RAW DATA:

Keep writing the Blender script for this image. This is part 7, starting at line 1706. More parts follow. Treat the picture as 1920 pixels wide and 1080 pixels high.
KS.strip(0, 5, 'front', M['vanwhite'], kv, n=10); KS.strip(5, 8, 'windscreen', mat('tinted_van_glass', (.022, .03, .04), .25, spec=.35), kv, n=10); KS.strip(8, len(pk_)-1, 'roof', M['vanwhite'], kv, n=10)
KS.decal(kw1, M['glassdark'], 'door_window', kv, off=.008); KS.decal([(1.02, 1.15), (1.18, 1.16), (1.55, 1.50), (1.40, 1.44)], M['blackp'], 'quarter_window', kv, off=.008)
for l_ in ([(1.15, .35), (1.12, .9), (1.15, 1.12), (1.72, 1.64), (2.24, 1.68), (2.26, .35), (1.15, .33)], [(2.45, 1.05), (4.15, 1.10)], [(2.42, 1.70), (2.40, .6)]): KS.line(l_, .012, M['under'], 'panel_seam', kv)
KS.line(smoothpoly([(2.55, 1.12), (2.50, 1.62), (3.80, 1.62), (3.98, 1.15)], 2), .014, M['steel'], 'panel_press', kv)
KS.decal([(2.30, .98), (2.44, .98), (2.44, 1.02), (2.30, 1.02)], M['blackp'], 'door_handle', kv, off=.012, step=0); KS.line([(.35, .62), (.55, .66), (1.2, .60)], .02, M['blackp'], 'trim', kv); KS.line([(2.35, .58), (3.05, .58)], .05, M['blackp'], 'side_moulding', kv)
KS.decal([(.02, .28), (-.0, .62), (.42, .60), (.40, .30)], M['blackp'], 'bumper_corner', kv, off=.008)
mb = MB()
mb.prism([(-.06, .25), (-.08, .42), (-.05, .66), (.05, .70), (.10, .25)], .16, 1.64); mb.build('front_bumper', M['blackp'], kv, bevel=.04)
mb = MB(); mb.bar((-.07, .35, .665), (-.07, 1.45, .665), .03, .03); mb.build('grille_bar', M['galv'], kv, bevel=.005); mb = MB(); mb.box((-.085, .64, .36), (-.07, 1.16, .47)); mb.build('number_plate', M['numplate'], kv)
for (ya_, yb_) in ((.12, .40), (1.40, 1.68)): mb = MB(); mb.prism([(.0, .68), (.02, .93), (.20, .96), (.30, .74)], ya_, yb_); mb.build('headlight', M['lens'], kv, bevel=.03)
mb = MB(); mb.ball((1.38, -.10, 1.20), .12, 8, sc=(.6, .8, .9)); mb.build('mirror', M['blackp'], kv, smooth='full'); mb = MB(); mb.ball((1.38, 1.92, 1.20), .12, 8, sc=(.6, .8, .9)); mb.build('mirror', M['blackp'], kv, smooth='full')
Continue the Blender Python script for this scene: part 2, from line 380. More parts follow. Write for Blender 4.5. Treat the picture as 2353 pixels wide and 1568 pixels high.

GOAL: Output every line above without altering anything.

THE SOLUTION:
Keep writing the Blender script for this image. This is part 7, starting at line 1706. More parts follow. Treat the picture as 1920 pixels wide and 1080 pixels high.
KS.strip(0, 5, 'front', M['vanwhite'], kv, n=10); KS.strip(5, 8, 'windscreen', mat('tinted_van_glass', (.022, .03, .04), .25, spec=.35), kv, n=10); KS.strip(8, len(pk_)-1, 'roof', M['vanwhite'], kv, n=10)
KS.decal(kw1, M['glassdark'], 'door_window', kv, off=.008); KS.decal([(1.02, 1.15), (1.18, 1.16), (1.55, 1.50), (1.40, 1.44)], M['blackp'], 'quarter_window', kv, off=.008)
for l_ in ([(1.15, .35), (1.12, .9), (1.15, 1.12), (1.72, 1.64), (2.24, 1.68), (2.26, .35), (1.15, .33)], [(2.45, 1.05), (4.15, 1.10)], [(2.42, 1.70), (2.40, .6)]): KS.line(l_, .012, M['under'], 'panel_seam', kv)
KS.line(smoothpoly([(2.55, 1.12), (2.50, 1.62), (3.80, 1.62), (3.98, 1.15)], 2), .014, M['steel'], 'panel_press', kv)
KS.decal([(2.30, .98), (2.44, .98), (2.44, 1.02), (2.30, 1.02)], M['blackp'], 'door_handle', kv, off=.012, step=0); KS.line([(.35, .62), (.55, .66), (1.2, .60)], .02, M['blackp'], 'trim', kv); KS.line([(2.35, .58), (3.05, .58)], .05, M['blackp'], 'side_moulding', kv)
KS.decal([(.02, .28), (-.0, .62), (.42, .60), (.40, .30)], M['blackp'], 'bumper_corner', kv, off=.008)
mb = MB()
mb.prism([(-.06, .25), (-.08, .42), (-.05, .66), (.05, .70), (.10, .25)], .16, 1.64); mb.build('front_bumper', M['blackp'], kv, bevel=.04)
mb = MB(); mb.bar((-.07, .35, .665), (-.07, 1.45, .665), .03, .03); mb.build('grille_bar', M['galv'], kv, bevel=.005); mb = MB(); mb.box((-.085, .64, .36), (-.07, 1.16, .47)); mb.build('number_plate', M['numplate'], kv)
for (ya_, yb_) in ((.12, .40), (1.40, 1.68)): mb = MB(); mb.prism([(.0, .68), (.02, .93), (.20, .96), (.30, .74)], ya_, yb_); mb.build('headlight', M['lens'], kv, bevel=.03)
mb = MB(); mb.ball((1.38, -.10, 1.20), .12, 8, sc=(.6, .8, .9)); mb.build('mirror', M['blackp'], kv, smooth='full'); mb = MB(); mb.ball((1.38, 1.92, 1.20), .12, 8, sc=(.6, .8, .9)); mb.build('mirror', M['blackp'], kv, smooth='full')
Continue the Blender Python script for this scene: part 2, from line 380. More parts follow. Write for Blender 4.5. Treat the picture as 2353 pixels wide and 1568 pixels high.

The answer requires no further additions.